Use the graphs of \(f,f',f''\) to estimate the \(x\)-coordinates of the maximum and minimum points and inflection points of \(f\).

\(f\left( x \right) = {e^{ - 0.1x}}\ln \left( {{x^2} - 1} \right)\)

Short answer

Thus, the inflection point is at \(x \approx - 4.31,11.74\), local maxima at \(x = 5.87\) and no local minima..

Step-by-step solution

Graph of the given function.

The graph for the function \(f\left( x \right) = {e^{ - 0.1x}}\ln \left( {{x^2} - 1} \right)\) is shown below:

Differentiation of the given function.

Use a calculator, the derivative of given function is as:

\(f'\left( x \right) = {e^{ - 0.1x}}\left( {\frac{{2x}}{{{x^2} - 1}} - 0.1\ln \left( {{x^2} - 1} \right)} \right)\)
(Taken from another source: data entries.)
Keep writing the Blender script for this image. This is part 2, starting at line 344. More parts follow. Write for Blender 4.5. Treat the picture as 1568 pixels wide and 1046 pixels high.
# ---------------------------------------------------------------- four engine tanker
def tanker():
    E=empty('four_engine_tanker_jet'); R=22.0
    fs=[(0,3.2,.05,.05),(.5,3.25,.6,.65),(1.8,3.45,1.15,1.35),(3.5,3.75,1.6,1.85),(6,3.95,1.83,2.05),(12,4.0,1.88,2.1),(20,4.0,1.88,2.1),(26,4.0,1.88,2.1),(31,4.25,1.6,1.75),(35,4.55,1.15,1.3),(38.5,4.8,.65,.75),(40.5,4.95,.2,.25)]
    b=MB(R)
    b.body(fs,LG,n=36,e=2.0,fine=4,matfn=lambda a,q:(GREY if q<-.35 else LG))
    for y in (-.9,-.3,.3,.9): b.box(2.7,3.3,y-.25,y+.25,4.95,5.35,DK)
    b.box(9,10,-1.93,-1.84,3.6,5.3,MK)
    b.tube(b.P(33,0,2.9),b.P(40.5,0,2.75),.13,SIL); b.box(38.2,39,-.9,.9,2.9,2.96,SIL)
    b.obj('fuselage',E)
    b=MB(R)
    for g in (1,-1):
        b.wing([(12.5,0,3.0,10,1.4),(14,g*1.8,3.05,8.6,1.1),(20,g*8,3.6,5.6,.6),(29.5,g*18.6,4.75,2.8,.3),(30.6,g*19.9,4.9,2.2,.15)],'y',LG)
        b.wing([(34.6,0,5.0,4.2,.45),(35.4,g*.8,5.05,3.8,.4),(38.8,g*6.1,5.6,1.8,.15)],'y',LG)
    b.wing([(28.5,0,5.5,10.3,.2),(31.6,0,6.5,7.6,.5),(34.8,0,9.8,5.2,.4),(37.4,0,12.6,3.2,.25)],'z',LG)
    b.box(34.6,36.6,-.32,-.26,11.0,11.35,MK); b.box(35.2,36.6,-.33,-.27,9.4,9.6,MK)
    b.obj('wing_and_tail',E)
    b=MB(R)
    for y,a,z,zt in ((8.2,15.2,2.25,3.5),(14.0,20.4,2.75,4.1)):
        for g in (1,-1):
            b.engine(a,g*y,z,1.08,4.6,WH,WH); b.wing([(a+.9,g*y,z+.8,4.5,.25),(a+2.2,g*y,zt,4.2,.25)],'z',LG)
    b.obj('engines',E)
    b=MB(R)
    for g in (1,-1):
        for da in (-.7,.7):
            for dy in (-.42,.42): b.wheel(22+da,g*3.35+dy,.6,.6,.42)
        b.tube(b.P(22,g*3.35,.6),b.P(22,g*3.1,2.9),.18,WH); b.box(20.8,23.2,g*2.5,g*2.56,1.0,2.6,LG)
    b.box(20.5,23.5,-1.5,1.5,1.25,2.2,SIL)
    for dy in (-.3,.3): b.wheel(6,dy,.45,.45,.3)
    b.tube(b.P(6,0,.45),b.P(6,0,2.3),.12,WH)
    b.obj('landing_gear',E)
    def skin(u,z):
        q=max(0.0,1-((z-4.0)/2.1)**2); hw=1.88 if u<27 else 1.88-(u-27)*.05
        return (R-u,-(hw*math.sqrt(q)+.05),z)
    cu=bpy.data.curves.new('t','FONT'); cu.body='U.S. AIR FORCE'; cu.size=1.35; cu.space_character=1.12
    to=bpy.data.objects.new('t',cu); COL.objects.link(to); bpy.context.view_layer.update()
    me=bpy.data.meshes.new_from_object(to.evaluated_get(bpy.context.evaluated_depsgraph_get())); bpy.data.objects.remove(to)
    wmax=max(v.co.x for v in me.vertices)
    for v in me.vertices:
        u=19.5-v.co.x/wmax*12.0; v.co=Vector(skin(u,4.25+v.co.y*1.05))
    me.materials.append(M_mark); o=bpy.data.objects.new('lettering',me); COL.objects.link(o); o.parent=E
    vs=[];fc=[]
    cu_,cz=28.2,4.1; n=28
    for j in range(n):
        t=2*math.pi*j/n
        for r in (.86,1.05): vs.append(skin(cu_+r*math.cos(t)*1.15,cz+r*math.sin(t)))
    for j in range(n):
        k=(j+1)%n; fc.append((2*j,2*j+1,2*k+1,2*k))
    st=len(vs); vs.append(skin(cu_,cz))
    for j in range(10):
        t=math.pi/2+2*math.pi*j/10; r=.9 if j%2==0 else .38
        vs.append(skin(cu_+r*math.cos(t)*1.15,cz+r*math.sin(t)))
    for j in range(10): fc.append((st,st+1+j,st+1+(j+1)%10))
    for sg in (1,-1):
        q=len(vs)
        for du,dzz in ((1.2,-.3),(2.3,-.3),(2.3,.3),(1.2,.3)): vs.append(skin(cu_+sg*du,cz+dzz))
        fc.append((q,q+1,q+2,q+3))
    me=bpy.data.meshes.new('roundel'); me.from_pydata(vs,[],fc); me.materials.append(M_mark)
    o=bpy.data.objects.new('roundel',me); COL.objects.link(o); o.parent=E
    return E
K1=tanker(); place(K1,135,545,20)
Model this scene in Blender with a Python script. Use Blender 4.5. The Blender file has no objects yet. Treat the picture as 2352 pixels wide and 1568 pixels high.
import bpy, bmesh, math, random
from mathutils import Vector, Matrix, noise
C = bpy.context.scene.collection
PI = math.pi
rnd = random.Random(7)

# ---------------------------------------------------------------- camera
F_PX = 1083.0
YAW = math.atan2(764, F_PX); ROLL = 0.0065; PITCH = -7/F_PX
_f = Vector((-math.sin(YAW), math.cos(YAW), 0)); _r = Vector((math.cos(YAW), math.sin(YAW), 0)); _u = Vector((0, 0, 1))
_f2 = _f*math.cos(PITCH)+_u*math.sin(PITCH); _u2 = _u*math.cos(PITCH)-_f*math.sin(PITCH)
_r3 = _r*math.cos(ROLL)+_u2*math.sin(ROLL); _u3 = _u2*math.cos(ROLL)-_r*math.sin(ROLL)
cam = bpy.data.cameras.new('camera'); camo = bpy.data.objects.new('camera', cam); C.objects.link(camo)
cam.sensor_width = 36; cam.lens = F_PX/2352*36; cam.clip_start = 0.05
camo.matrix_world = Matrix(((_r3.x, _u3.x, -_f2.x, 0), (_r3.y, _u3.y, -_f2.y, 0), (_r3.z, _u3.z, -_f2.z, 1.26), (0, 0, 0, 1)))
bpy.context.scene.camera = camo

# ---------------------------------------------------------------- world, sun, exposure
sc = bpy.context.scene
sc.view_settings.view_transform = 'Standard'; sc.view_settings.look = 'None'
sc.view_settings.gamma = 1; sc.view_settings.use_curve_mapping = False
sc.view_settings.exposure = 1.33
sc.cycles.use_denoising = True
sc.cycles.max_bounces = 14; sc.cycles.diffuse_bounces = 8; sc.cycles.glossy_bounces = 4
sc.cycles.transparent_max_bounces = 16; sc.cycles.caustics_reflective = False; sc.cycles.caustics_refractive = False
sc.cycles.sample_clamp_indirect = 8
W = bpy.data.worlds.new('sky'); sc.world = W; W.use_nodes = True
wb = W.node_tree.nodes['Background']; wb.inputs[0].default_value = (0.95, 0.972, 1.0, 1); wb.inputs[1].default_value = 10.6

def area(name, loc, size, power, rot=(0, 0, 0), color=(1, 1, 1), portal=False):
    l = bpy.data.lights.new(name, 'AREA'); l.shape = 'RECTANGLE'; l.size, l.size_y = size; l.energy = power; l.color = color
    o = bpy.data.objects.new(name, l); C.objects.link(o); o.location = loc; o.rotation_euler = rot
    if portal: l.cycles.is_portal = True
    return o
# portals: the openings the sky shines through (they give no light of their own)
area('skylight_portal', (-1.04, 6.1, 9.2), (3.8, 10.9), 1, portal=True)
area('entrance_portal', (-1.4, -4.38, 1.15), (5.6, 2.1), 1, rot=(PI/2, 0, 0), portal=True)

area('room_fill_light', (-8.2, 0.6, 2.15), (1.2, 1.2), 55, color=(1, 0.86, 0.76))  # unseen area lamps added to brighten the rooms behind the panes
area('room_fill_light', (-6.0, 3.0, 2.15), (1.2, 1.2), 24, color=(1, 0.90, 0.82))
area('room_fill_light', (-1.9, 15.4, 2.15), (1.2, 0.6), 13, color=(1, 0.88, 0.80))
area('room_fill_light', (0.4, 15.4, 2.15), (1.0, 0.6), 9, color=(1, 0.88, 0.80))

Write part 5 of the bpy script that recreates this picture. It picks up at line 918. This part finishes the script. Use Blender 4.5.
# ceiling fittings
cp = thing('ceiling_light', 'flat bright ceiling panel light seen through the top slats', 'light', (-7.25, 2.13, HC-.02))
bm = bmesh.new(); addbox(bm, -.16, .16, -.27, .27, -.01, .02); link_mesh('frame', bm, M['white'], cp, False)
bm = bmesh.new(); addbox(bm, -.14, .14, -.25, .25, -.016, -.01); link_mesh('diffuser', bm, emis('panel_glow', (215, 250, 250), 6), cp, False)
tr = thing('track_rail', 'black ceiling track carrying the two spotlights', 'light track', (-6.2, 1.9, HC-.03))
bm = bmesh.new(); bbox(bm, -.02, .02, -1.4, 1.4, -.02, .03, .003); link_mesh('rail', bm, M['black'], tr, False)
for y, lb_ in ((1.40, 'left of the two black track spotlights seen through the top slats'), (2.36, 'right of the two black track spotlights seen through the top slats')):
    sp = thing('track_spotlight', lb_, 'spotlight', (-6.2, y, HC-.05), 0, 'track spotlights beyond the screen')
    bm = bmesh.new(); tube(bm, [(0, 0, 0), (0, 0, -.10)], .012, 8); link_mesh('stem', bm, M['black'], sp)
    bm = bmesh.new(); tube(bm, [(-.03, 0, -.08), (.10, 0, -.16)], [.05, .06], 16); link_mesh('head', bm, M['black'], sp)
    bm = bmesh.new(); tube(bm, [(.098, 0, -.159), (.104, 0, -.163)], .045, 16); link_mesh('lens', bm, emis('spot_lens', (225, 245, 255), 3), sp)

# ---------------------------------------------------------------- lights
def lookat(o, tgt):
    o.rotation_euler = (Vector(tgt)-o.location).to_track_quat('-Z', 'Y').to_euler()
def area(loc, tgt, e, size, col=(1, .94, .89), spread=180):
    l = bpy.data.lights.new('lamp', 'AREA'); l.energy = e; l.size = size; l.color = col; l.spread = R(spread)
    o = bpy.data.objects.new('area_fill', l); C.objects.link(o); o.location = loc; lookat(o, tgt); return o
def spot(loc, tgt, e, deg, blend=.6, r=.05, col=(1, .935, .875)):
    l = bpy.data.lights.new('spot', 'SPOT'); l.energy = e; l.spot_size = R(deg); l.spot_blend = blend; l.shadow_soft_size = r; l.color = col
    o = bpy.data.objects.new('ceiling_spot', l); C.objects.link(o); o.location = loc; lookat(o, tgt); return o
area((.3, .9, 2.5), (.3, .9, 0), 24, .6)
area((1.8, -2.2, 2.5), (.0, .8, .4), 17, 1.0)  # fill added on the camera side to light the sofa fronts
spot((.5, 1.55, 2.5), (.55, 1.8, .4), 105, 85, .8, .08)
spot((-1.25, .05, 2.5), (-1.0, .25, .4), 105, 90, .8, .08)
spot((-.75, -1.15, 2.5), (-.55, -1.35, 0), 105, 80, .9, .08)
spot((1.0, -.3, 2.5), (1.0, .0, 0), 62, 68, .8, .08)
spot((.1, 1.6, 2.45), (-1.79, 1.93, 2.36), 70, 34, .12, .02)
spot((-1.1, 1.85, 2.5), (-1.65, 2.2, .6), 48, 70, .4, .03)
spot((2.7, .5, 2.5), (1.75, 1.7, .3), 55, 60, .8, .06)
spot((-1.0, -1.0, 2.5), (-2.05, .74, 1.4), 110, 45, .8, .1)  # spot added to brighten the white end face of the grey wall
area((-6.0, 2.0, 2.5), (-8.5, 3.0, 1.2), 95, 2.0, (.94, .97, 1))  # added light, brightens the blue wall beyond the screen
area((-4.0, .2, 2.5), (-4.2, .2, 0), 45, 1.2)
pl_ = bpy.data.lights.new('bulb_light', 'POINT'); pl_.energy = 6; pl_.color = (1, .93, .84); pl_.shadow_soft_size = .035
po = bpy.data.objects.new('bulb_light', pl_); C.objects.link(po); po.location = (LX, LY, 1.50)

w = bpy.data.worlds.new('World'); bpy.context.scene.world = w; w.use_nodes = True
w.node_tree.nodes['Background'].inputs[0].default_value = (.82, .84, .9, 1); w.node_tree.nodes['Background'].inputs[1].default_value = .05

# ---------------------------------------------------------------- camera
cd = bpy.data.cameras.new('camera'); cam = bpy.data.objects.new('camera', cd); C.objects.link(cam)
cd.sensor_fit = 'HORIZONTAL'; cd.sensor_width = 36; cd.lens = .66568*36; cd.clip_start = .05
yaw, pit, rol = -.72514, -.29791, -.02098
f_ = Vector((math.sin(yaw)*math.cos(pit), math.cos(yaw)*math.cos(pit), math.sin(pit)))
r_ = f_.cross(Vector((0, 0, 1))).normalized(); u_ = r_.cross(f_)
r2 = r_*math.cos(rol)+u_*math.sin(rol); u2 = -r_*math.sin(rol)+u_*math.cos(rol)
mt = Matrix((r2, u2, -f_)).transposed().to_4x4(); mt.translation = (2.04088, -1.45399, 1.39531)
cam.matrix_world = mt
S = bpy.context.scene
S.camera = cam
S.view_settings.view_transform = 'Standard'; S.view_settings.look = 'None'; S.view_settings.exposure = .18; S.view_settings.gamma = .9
From the graph, the local extrema are at \(x = 5.87\), because the sign of \(f'\left( x \right)\) changed.

From the graph of \(f\left( x \right)\),this local extrema is local maxima.

Second derivative of the given function.

Use a calculator, the second derivative of given function is as

\(f''\left( x \right) = \frac{{{e^{ - 0.1x}}\left( { - 0.4{x^3} - 2{x^2} + \left( {0.01{x^4} - 0.02{x^2} + 0.01} \right)\ln \left( {{x^2} - 1} \right) + 0.4x - 2} \right)}}{{{{\left( {{x^2} - 1} \right)}^2}}}\)

Inflection occurs when \(f''\left( x \right)\) changes its sign.

From the graph below, the inflection occurs at \(x \approx - 4.31,11.74\).

Graph of \(f\left( x \right)\) with labelled of local maxima and inflection points.

Hence, the inflection point is at \(x \approx - 4.31,11.74\), local maxima at \(x = 5.87\) and no local minima.